The state’s Commission of Pardons and Parole voted 4-3 in December to recommend that his death sentence be commuted to life in prison, citing in part the torture and abuse that Pizzuto experienced as a child and his serious health problems. But Idaho Gov. Brad Little rejected that decision, saying the brutal nature of Pizzuto’s crimes merited the death sentence.

Little’s decision led to an appeal by Pizzuto’s public defense team, which claimed the Idaho Constitution did not give the governor the authority to override the recommendation of the parole commission. Pizzuto also said a state law allowing the governor to override the parole commission’s decision in some cases violates the state Constitution, and so shouldn’t apply. Pizzuto won the case at the lower court level, but the governor appealed to the Idaho Supreme Court.

In an opinion handed down Tuesday afternoon, a majority of justices on the high court said that the state laws and the Constitution are consistent, and noted that Idaho’s governor has historically played a significant role in the commutation process. A constitutional amendment passed in 1986 gave the Legislature the power to determine how the executive branch handles commutation power, the justices found.

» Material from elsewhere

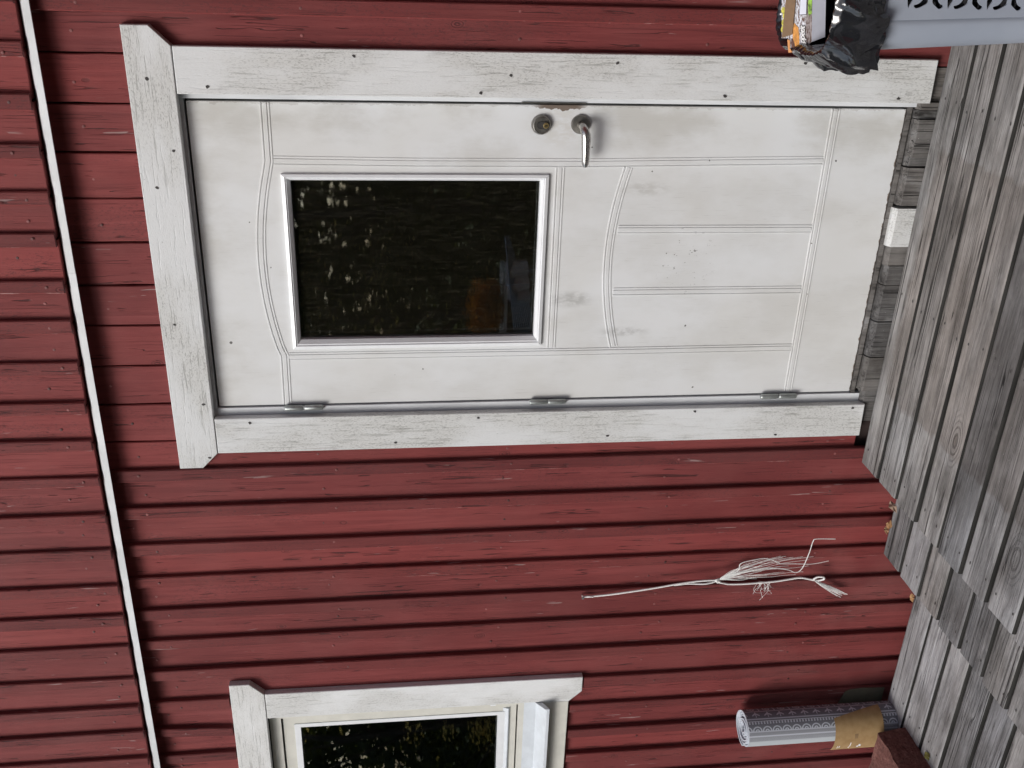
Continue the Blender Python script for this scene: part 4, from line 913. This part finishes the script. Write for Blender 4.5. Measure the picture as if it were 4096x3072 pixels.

Justice Joel Horton and Robin Brody wrote a special concurrence, saying that while they disagreed that the governor has the ability to approve or disapprove the commission’s recommendation, they still agreed with reversing the lower court’s opinion. Horton and Brody said the state law only gives the parole board the power to act in an advisory capacity when it comes to commuting death sentences, which is why the board recommends commutation rather than granting it directly.